» **Exercise goal**:
Retype each line of the listing below, from the first through the one holding "C = S.collection", with no other lines.

» **Recorded data**:
——————

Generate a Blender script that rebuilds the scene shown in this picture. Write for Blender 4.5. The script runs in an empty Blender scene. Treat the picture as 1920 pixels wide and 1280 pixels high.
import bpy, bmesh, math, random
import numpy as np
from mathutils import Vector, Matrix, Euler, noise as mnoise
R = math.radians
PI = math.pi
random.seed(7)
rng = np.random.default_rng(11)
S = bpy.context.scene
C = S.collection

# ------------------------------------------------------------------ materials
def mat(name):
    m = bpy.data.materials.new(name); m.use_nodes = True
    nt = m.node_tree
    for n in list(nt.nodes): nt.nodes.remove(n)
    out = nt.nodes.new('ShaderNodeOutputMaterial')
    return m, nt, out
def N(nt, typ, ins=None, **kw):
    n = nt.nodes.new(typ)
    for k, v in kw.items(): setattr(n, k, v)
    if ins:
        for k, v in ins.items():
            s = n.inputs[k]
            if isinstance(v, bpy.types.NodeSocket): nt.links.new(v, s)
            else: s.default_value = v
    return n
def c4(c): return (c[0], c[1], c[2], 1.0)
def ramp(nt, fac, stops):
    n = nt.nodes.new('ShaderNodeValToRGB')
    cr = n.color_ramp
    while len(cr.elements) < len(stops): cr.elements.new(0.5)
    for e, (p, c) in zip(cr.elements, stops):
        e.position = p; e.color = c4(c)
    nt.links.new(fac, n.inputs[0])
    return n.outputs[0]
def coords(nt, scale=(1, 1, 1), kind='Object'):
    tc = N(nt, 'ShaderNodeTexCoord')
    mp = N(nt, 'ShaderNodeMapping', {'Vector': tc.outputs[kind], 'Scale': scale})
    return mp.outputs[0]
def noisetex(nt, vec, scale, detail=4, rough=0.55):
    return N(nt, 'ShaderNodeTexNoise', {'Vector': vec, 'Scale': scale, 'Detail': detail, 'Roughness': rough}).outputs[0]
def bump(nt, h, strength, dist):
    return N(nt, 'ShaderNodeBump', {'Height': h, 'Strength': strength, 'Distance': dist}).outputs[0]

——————

» **Exercise solution**:
Generate a Blender script that rebuilds the scene shown in this picture. Write for Blender 4.5. The script runs in an empty Blender scene. Treat the picture as 1920 pixels wide and 1280 pixels high.
import bpy, bmesh, math, random
import numpy as np
from mathutils import Vector, Matrix, Euler, noise as mnoise
R = math.radians
PI = math.pi
random.seed(7)
rng = np.random.default_rng(11)
S = bpy.context.scene
C = S.collection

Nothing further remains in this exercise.